First, we selected the column (furthest to the left).
Then we determined the missing numbers (1)
There’s only one missing number, so we’ll just fill it out. (orange)

That was too easy! Let’s do another column example (the middle column).

First, we selected the column (middle column).
The we determined the missing numbers (3, 5, 6, 9)
I’m going to start from the top and work my way down, doing both the row and square at the same time.
The top empty block cannot have a 3, 5, or 9 so it must contain a 6. (blue)
The second empty block doesn’t have a 3, 5, or 9 in the square or in the row so it could be any of them.
The third empty block has a 5 and a 9 in the row, so it must be a 3. (purple)
The fourth empty block has a 9 in the row, so it must contain a 5. This means our second empty block must contain the 9. (pink)
This column is completely filled out!

Can You Finish the Example?

We’ve done a lot of our sudoku example. Try to finish it up yourself (click here for a printable version)!

You can use the number, square, row, or column method (or a combination of all the methods).

There’s One More Method

But what about those potential numbers you’ve been (optionally) marking? Let’s see how those can helpful by filling out the middle square.

First, we selected the square (center).
Then we determined the missing numbers (2, 5, 6, 7)
A quick look shows me that the bottom two rows of the square both contain a 5 which means our 5 must go in the top right block. (orange)
The right column cannot be a 6 (because there’s one in the column) or a 2 (because we’ve already marked any potential 2’s), so it must be 7. (blue)
Now we know that the remaining two boxes must be 2 and 6, but we don’t know which is which (yet).

Let’s checkout the 6th row from the top (or 4th row from the bottom).

First, we selected the row (4th from the bottom).
Then we determined the missing numbers (2, 4, 6)
The furthest column contains a 4, which means that block must be a 2 or a 6. We also know that the blank left block must contain a 2 or a 6. This means the middle block can only be a 4.
The right column cannot be a 6 (because there’s one in the column) or a 2 (because we’ve already marked any potential 2’s), so it must be 7. (blue)
Now we know that the remaining two boxes must be 2 and 6, but we don’t know which is which (yet).

Let’s Finish the Example

I’m going to work (mostly) by square because that’s my preferred method. But, you could start wherever you wanted (by row, column, or number).

The Top-Left Square

Missing: 5, 7, 8
There’s a 5 in the right-most column, which leaves only one block free for a 5.
There’s a 7 in the top row, which leaves only one block free for a 7.
With the 5 and 7 filled out, we know where the 8 goes.

The Top-Middle Square

Missing: 1, 4, 8
There’s an 8 in the top row, which leaves only one block free for an 8.
There’s a 1 in the right column, which leaves only one block free for a 1.
With the 1 and 8 filled out, we know where the 4 goes.

The Top-Right Square

Missing: 3, 6, 9
There’s a 3 in the top row, which leaves only one block free for a 3.
But, we don’t know where the 6 and 9 will go so we’ll mark them as potentials.

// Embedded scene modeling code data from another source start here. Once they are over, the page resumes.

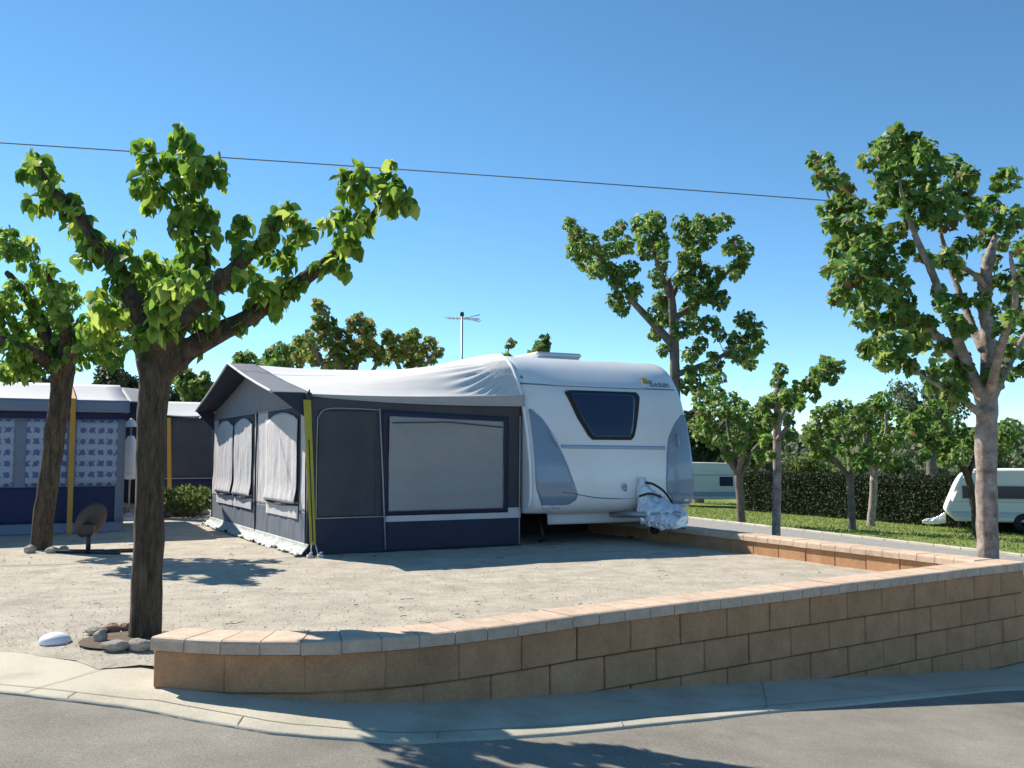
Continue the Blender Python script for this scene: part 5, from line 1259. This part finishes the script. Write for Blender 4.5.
# small caravan far right
SMK = 0.86
pf = D(945, 530, 30.0); zf = terrain(pf.x, pf.y)-0.02
side_caravan('small white and green caravan with sloping front partly hidden by the right hand trunk', (pf.x-0.02, pf.y-0.3, zf), -0.36, 4.4, 2.0,
    [(a*SMK, b*SMK) for a, b in [(0.25, .36), (0.02, .62), (0.0, .80), (0.18, 1.25), (0.42, 1.78), (0.72, 2.10), (1.4, 2.22), (3.4, 2.22), (4.1, 2.05), (4.35, 1.4), (4.35, .6), (4.2, .36), (2.2, .34)]], M['wall_cream'], M['pale_teal'],
    [(0.42, 0.86, 1.02, 1.40), (1.4, 2.5, 1.02, 1.40)], [(0.2, 3.6, 0.90, 0.93), (0.10, 3.65, 0.52, 0.62), (0.10, 3.65, 0.46, 0.49)], (2.1,))
c2 = cover(Vector((pf.x+0.25, pf.y+0.45, zf+0.02)), R(-90), 'small silver cover on the drawbar of the small caravan at far right', 0.5)
c2.rotation_euler = (0, 0, R(-110))

# ------------------------------------------------------------------ aerial and overhead wire
pa = D(462, 330, 20.0)
an = thing('television_aerial', 'thin television aerial mast sticking up behind the awning roof', 'aerial', (pa.x, pa.y, 0))
zt = D(462, 314, 20.0).z
m_ = MB(); m_.tube([(0, 0, 0), (0, 0, zt)], 0.022, 8); m_.build('mast', M['steel'], an)
m_ = MB(); m_.tube([(-0.32, -.1, zt-0.10), (0.36, .12, zt-0.09)], 0.014, 6)
for i in range(9):
    t = -0.30+0.08*i; m_.tube([(t-.05, -0.16+t*.3, zt-0.10), (t+.05, 0.16+t*.3, zt-0.10)], 0.008, 5)
for s in (-1, 1): m_.tube([(0.06, 0, zt-.09), (0.38, .1*s, zt-.09+.09*s)], 0.012, 5)
m_.build('antenna_boom', M['strip_cloth'], an)
m_ = MB(); m_.box(-.04, .04, -.04, .04, zt-.05, zt+.04, .01); m_.build('clamp', M['black'], an)
wpts = [D(x, y, 15+x*0.004) for x, y in ((-500, 112), (-250, 127), (0, 142.8), (230, 158), (415, 170.5), (600, 183.5), (820, 200), (1060, 218.5), (1300, 240))]
m_ = MB(); m_.tube(spline(wpts, 8), 0.011, 6); o = m_.build('overhead_wire', M['seam']); tag(o, 'single thin dark wire strung across the sky', 'wire')
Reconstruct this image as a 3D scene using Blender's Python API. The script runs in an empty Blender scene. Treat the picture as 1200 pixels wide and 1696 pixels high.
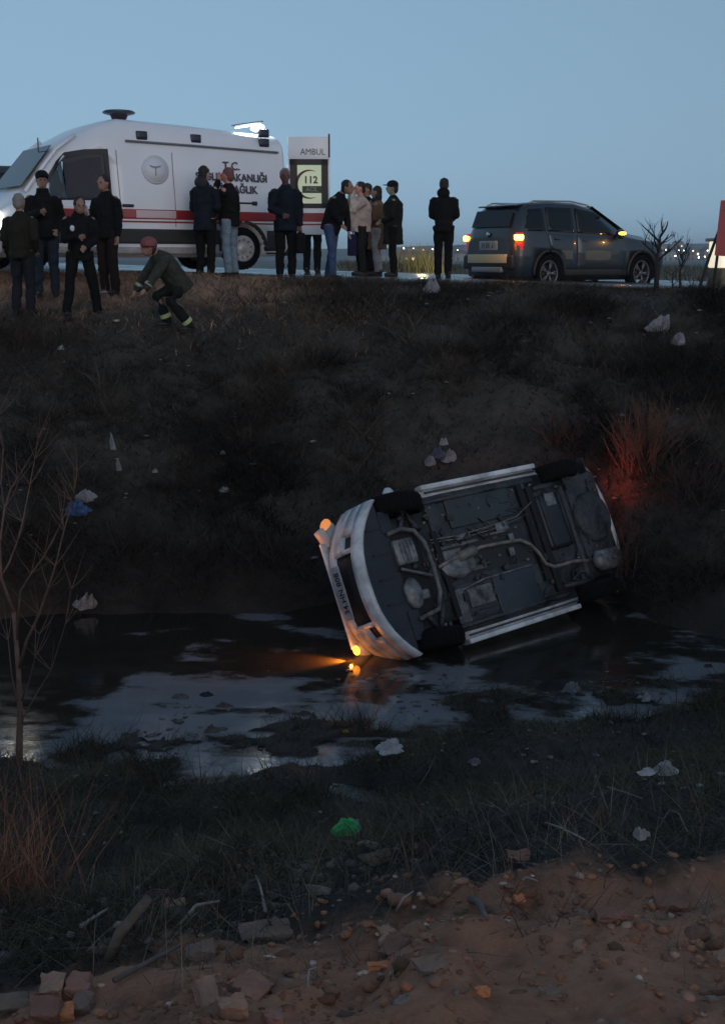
import bpy, bmesh, math, random
import numpy as np
from mathutils import Vector, Matrix, Euler
S = bpy.context.scene
COL = S.collection
R = math.radians
rng = np.random.default_rng(7)
random.seed(7)
# ------------------------------------------------------------------ camera, sky, sun, exposure
CAM_Z, FPX, HORIZON = 3.7, 2000.0, 430.0
TILT = math.atan((848 - HORIZON) / FPX)
cam = bpy.data.cameras.new('camera'); camo = bpy.data.objects.new('camera', cam); COL.objects.link(camo)
camo.location = (0, 0, CAM_Z); camo.rotation_euler = (math.pi/2 - TILT, 0, 0)
cam.sensor_fit = 'VERTICAL'; cam.sensor_height = 24; cam.lens = FPX / 1696 * 24
cam.clip_start = .05; cam.clip_end = 6000
S.camera = camo
SUN_EL, SUN_AZ = 5.0, 160           # dusk: what light there is comes low from behind the camera, a little right
world = bpy.data.worlds.new("World"); S.world = world; world.use_nodes = True
nt = world.node_tree; nt.nodes.clear()
wo = nt.nodes.new('ShaderNodeOutputWorld'); bg = nt.nodes.new('ShaderNodeBackground')
sky = nt.nodes.new('ShaderNodeTexSky'); sky.sky_type = 'NISHITA'; sky.sun_disc = False
sky.sun_elevation = R(SUN_EL); sky.sun_rotation = R(SUN_AZ); sky.altitude = 0
sky.air_density = 1.0; sky.dust_density = 1.6; sky.ozone_density = 1.35
bg.inputs[1].default_value = 0.298
# thin even cloud: the band near the horizon has the tone of the sky a little higher up
wtc = nt.nodes.new('ShaderNodeTexCoord'); wsp = nt.nodes.new('ShaderNodeSeparateXYZ'); wcb = nt.nodes.new('ShaderNodeCombineXYZ')
wmr = nt.nodes.new('ShaderNodeMapRange'); wmr.inputs[1].default_value = -.2; wmr.inputs[2].default_value = 1; wmr.inputs[3].default_value = .30; wmr.inputs[4].default_value = 1.0
nt.links.new(wtc.outputs['Generated'], wsp.inputs[0]); nt.links.new(wsp.outputs[0], wcb.inputs[0]); nt.links.new(wsp.outputs[1], wcb.inputs[1])
nt.links.new(wsp.outputs[2], wmr.inputs[0]); nt.links.new(wmr.outputs[0], wcb.inputs[2])
wno = nt.nodes.new('ShaderNodeVectorMath'); wno.operation = 'NORMALIZE'; nt.links.new(wcb.outputs[0], wno.inputs[0]); nt.links.new(wno.outputs[0], sky.inputs[0])
nt.links.new(sky.outputs[0], bg.inputs[0]); nt.links.new(bg.outputs[0], wo.inputs[0])
sun = bpy.data.lights.new('sun', 'SUN'); suno = bpy.data.objects.new('sun', sun); COL.objects.link(suno)
sun.energy = 0.42; sun.angle = R(40); sun.color = (1, .84, .80)
_d = Vector((math.sin(R(SUN_AZ)) * math.cos(R(12)), math.cos(R(SUN_AZ)) * math.cos(R(12)), math.sin(R(12))))
suno.rotation_euler = (-_d).to_track_quat('-Z', 'Y').to_euler()
S.view_settings.view_transform = 'Standard'; S.view_settings.look = 'None'
S.view_settings.exposure = 0; S.view_settings.gamma = 1
try: S.view_settings.use_curve_mapping = False
except Exception: pass
S.render.engine = 'CYCLES'
S.cycles.max_bounces = 6; S.cycles.volume_bounces = 0; S.cycles.use_denoising = True
S.cycles.sample_clamp_indirect = 3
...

The Third-Column From the Right

Missing: 1, 6, 7, 9
There’s a 9 in the bottom square and a 9 in the middle row, so the only block that can be a 9 is the top one.
There’s a 1 and a 7 in the bottom row, so the block must be a 6. (blue)
There’s a 1 in the middle square, so that block must be a 7.
With the 6, and 7, and 9 filled out, we know where the 1 goes. (pink)

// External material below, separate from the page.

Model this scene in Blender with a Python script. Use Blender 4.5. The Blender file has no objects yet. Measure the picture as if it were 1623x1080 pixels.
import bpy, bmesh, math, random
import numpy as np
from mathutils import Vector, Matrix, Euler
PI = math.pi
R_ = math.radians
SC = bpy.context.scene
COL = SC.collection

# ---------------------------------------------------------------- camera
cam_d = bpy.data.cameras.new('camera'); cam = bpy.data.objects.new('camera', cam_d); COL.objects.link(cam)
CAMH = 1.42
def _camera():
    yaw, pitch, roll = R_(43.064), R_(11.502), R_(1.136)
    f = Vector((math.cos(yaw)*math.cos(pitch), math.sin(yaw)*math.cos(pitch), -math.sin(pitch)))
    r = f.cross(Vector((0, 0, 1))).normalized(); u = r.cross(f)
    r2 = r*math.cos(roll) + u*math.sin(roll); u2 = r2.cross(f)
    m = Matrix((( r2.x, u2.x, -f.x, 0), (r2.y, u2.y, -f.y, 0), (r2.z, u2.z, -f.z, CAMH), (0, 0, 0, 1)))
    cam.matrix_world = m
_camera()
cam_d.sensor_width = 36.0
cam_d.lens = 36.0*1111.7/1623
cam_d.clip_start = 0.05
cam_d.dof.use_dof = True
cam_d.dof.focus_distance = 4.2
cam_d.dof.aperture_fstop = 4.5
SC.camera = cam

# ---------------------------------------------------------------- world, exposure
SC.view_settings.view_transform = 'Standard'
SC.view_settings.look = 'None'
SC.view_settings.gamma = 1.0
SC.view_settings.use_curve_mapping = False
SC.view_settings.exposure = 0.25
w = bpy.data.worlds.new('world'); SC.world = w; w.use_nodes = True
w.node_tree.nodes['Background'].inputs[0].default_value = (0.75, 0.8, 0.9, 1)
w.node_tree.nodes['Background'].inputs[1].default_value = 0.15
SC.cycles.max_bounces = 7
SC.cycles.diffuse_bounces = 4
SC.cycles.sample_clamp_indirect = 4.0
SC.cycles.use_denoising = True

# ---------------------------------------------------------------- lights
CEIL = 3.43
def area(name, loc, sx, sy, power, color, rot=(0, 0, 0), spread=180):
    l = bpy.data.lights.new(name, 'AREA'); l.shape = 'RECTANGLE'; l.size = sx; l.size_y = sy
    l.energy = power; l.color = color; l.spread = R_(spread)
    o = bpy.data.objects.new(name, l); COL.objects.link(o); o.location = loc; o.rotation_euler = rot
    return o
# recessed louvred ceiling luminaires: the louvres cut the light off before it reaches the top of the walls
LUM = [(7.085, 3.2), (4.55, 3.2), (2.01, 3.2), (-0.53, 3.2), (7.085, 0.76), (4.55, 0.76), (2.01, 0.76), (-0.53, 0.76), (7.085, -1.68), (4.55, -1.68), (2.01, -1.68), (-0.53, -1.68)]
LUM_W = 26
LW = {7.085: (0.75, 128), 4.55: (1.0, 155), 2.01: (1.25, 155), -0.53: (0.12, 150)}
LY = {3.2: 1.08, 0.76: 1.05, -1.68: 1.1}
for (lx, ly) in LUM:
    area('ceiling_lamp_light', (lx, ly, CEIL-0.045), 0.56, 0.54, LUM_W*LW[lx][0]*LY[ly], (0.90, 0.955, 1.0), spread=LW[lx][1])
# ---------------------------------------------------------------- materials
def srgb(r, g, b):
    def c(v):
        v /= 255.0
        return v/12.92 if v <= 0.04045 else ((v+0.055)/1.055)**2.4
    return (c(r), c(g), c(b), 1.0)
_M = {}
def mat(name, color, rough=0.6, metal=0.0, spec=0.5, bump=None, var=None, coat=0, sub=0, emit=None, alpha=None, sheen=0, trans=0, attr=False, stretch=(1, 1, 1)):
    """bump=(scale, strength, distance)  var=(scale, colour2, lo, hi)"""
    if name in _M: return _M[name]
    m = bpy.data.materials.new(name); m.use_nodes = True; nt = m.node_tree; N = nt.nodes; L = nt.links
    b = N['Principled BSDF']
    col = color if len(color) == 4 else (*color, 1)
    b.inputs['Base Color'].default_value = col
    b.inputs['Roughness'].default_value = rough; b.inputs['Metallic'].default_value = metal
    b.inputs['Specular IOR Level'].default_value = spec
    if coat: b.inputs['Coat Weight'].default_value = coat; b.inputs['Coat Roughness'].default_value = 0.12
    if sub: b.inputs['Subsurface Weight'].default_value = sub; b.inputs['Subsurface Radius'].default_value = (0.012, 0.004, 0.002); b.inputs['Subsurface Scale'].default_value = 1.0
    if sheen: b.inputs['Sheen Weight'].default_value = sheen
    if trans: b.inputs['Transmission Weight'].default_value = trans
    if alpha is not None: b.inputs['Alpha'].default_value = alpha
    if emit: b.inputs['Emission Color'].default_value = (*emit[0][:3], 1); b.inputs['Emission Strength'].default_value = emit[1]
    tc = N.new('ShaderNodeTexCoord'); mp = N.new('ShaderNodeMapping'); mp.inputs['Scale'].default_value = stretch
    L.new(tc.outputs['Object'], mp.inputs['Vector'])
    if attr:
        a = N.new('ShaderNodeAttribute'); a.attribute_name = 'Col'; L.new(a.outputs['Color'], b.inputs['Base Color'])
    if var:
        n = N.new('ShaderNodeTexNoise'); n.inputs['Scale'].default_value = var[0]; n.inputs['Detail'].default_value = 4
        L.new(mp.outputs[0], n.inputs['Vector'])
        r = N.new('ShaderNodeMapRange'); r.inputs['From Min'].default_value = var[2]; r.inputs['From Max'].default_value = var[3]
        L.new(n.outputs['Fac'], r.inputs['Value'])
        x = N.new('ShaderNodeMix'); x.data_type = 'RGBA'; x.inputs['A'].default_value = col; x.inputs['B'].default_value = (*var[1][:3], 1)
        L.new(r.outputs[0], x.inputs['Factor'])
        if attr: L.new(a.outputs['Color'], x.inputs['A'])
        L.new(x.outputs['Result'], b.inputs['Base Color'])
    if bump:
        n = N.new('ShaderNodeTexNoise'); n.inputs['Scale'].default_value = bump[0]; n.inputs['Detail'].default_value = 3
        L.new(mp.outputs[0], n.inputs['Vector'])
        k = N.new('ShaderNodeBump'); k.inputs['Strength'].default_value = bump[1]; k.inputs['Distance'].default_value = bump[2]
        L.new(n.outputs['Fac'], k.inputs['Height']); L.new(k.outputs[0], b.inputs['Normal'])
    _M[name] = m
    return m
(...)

BONUS! The potential numbers we’ve marked down can be really helpful here.

Top-Right Square: We’ve filled out the 9, so we know the top corner block must be the 6. (orange)
Middle-Right Square: we see one block that must be a 2 or a 6. Since we’ve added a 6 to that column, it must be a 2. (blue)
Center Square: we know the bottom block must be a 6 (because we just filled out the 2 in this row). (purple)
Finally, we can fill out the remaining middle square block with a 2. (pink)

The Middle-Left Square

Missing: 3, 4, 6, 7
There’s a 7 in the top row and a 7 in the right column, which leaves only one block free for a 7. (orange)
There’s a 6 in the right column, which leaves only one block free for a 6. (blue).
There’s a 4 in the middle row, which leaves only one block free for a 4. (purple)
With the 4, 6, and 7 filled out, we know where the 3 goes. (pink)

The Middle-Right Square

Missing: 3, 6, 9
There’s a 9 in the middle column, which leaves only one block free for a 9. (orange)
There’s a 6 in the top row, which leaves only one block free for a 6. (blue)
With the 6 and 9 filled out, we know where the 3 goes. (purple)

The Bottom-Right Square

Missing: 4, 5, 7
There’s a 7 in the bottom row, which leaves only one block free for a 7. (orange)
There’s a 4 in the right column, which leaves only one block free for a 4. (blue)
With the 4 and 7 filled out, we know where the 5 goes. (purple)

The Bottom-Middle Square (LAST ONE!)

Missing: 3, 4, 7, 9
There’s a 7 in the bottom row & top row, which leaves only one block free for a 7. (orange)
There’s a 9 in the top row, which leaves only one block free for a 9. (blue)
There’s a 3 in the left column, which leaves only one block free for a 3. (purple)
With the 3, 7, and 9 filled out, we know where the 4 goes. (pink)

The Completed Sudoku Puzzle

I’ve given every number a unique color so that you can see the number patterns. Every single square has 1-9, every single row has 1-9, and every column has 1-9.